Governor, Florida's Faculty are Doing Their Jobs. Let Them Continue
I’m a professor at the University of South Florida, and the fire hose of proposed legislation targeting hiring practices, curriculum and even student health at our public universities has been dispiriting for those of us who want to focus on our roles as educators and researchers.
Efforts to disrupt the state’s higher education system are troubling but also puzzling because by most measures, our universities serve our state extremely well.
Perhaps the opening salvo came when the University of Florida tried to keep three faculty members from offering expert testimony in an area of their expertise, an infringement that brought a reprimand from the regional accreditation agency. The state reacted by instructing the university system to find a different accreditor.
Then there is last year’s HB 7, currently stayed by the courts, which, with vague wording, banned the teaching of “critical race theory.” There is a new policy requiring five-year post-tenure faculty reviews in which reviewers consider “student complaints” alongside teaching and research accomplishments. Tenure that can be withdrawn every five years is, in fact, no longer tenure.
This year, the governor turned his attention to New College of Florida, putting ideologues on the Board of Trustees, firing the president and seeking to change the mission of this prestigious small liberal arts college.

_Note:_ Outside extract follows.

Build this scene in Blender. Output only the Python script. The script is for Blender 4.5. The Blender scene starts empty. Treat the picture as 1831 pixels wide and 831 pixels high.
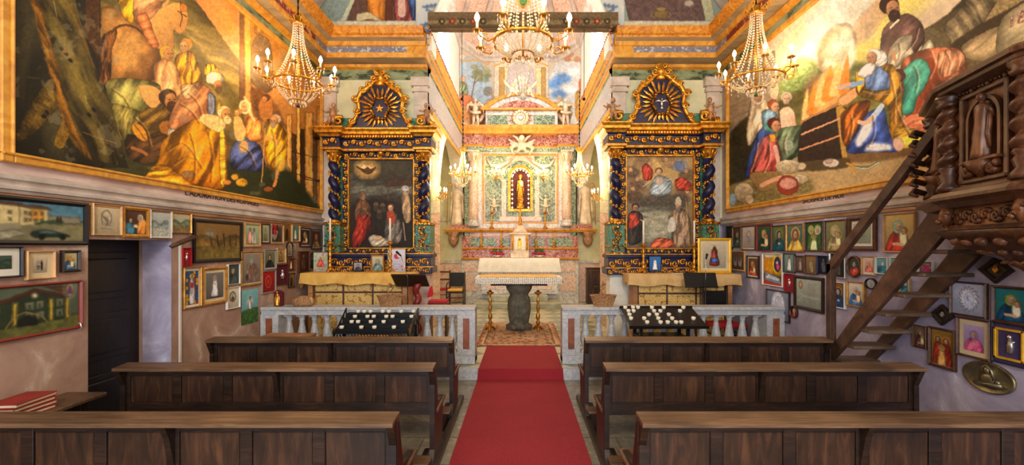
import bpy, math, random
import numpy as np
from mathutils import Vector, Matrix
random.seed(7)
PI = math.pi
sc = bpy.context.scene
COL = sc.collection
F, VX, VY, CZ = 760.0, 930.0, 440.0, 1.8
def Wp(px, py, Y):
 """place on the plane at depth Y that the photo shows at (px, py)"""
 s = F / Y
 return Vector(((px - VX) / s, Y, CZ - (py - VY) / s))
def lin(c):
 out = []
 for v in c[:3]:
  v = v / 255.0
  out.append(v / 12.92 if v <= 0.04045 else ((v + 0.055) / 1.055) ** 2.4)
 return tuple(out) + (1.0,)
MATS = {}
def newmat(name):
 m = bpy.data.materials.new(name); m.use_nodes = True
 nt = m.node_tree; b = nt.nodes['Principled BSDF']
 MATS[name] = m
 return m, nt, b
def ramp(nt, fac, stops):
 r = nt.nodes.new('ShaderNodeValToRGB')
 el = r.color_ramp.elements
 while len(el) < len(stops): el.new(0.5)
 for e, (p, c) in zip(el, stops):
  e.position = p; e.color = lin(c)
 nt.links.new(fac, r.inputs['Fac'])
 return r.outputs['Color']
def objco(nt, scale=(1, 1, 1), rot=(0, 0, 0)):
 t = nt.nodes.new('ShaderNodeNewGeometry')
 m = nt.nodes.new('ShaderNodeMapping')
 m.inputs['Scale'].default_value = scale
 m.inputs['Rotation'].default_value = rot
 nt.links.new(t.outputs['Position'], m.inputs['Vector'])
 return m.outputs['Vector']
def noise(nt, vec, scale, detail=4, rough=0.55, dist=0.0):
 n = nt.nodes.new('ShaderNodeTexNoise')
 n.inputs['Scale'].default_value = scale; n.inputs['Detail'].default_value = detail
 n.inputs['Roughness'].default_value = rough; n.inputs['Distortion'].default_value = dist
 nt.links.new(vec, n.inputs['Vector'])
 return n.outputs['Fac']
def bump(nt, b, h, strength=0.3, dist=0.01):
 k = nt.nodes.new('ShaderNodeBump'); k.inputs['Strength'].default_value = strength
 k.inputs['Distance'].default_value = dist
 nt.links.new(h, k.inputs['Height']); nt.links.new(k.outputs['Normal'], b.inputs['Normal'])
def mix(nt, fac, a, b2):
 m = nt.nodes.new('ShaderNodeMix'); m.data_type = 'RGBA'
 nt.links.new(fac, m.inputs[0]); nt.links.new(a, m.inputs[6]); nt.links.new(b2, m.inputs[7])
 return m.outputs[2]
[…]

Next, the Florida Department of Education demanded that all universities identify and eliminate any programs aimed at “diversity, equity and inclusion” and have now required data on all health services provided to trans students, no doubt with an eye to eliminating those services.

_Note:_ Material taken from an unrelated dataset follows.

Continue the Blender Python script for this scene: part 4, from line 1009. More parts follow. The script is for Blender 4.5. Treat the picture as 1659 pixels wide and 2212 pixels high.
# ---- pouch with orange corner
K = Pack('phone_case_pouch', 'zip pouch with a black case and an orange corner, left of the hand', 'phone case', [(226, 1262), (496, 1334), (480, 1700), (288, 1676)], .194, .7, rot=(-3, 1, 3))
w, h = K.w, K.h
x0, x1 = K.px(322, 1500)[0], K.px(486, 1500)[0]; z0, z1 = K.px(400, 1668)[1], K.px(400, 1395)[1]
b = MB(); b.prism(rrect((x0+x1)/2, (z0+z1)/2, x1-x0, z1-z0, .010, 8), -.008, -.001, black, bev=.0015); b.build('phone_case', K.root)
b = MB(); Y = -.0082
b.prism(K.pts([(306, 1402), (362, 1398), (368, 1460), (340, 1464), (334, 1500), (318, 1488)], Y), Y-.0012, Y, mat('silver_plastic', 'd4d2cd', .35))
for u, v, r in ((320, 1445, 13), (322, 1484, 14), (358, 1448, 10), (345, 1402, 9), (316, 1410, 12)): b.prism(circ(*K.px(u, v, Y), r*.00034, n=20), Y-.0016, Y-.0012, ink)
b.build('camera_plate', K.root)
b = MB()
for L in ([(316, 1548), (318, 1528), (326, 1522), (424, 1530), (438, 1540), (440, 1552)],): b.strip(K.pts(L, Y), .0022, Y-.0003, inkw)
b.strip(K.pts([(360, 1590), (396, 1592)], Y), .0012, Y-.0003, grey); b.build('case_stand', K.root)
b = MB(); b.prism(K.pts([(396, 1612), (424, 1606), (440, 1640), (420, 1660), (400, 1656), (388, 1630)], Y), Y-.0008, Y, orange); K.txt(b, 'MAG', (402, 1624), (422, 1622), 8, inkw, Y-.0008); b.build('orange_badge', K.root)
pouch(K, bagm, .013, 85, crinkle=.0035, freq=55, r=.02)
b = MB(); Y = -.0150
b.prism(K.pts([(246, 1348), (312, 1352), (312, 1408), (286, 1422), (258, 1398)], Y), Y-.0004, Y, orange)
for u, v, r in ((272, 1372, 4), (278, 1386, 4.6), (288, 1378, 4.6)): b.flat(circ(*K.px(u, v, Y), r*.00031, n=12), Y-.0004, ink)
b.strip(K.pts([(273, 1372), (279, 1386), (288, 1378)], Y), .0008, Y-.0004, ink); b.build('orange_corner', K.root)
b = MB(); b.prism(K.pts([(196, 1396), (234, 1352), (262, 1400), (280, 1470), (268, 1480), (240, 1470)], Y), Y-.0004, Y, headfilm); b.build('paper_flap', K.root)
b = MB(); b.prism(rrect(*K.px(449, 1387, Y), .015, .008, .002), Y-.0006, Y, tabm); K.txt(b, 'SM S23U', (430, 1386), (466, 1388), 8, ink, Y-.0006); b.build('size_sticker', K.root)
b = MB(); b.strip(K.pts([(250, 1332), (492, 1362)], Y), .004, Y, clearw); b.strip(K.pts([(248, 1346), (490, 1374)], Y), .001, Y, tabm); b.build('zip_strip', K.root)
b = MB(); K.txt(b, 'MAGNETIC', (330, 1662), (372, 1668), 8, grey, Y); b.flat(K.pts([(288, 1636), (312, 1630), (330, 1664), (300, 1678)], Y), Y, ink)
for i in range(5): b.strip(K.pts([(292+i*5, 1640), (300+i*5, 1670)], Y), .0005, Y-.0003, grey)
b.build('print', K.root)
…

A recently filed bill, HB 999, goes even farther. If this bill passes, tenured faculty could be reviewed at any time by their Board of Trustees. Those boards, which are dominated by businesspeople and campaign donors, not scholars or educators, would have full control over faculty retention and hiring.
The reform efforts are based on claims that Florida’s universities need a top-down overhaul. In the eyes of those proposing these bills, our campuses are hotbeds of leftist indoctrination too busy pushing intersectionality to teach workforce-ready skills. The evidence for such claims, however, is hard to find.
One might look at Florida’s leadership: There are 93 Republican state House and Senate members who list postsecondary education details, and 50 of them have attended a Florida public college or university. Gov. Ron DeSantis’ staff and donor lists are filled with our state university graduates. If our schools really are trying to mold students into progressive cadres, we’re doing a terrible job.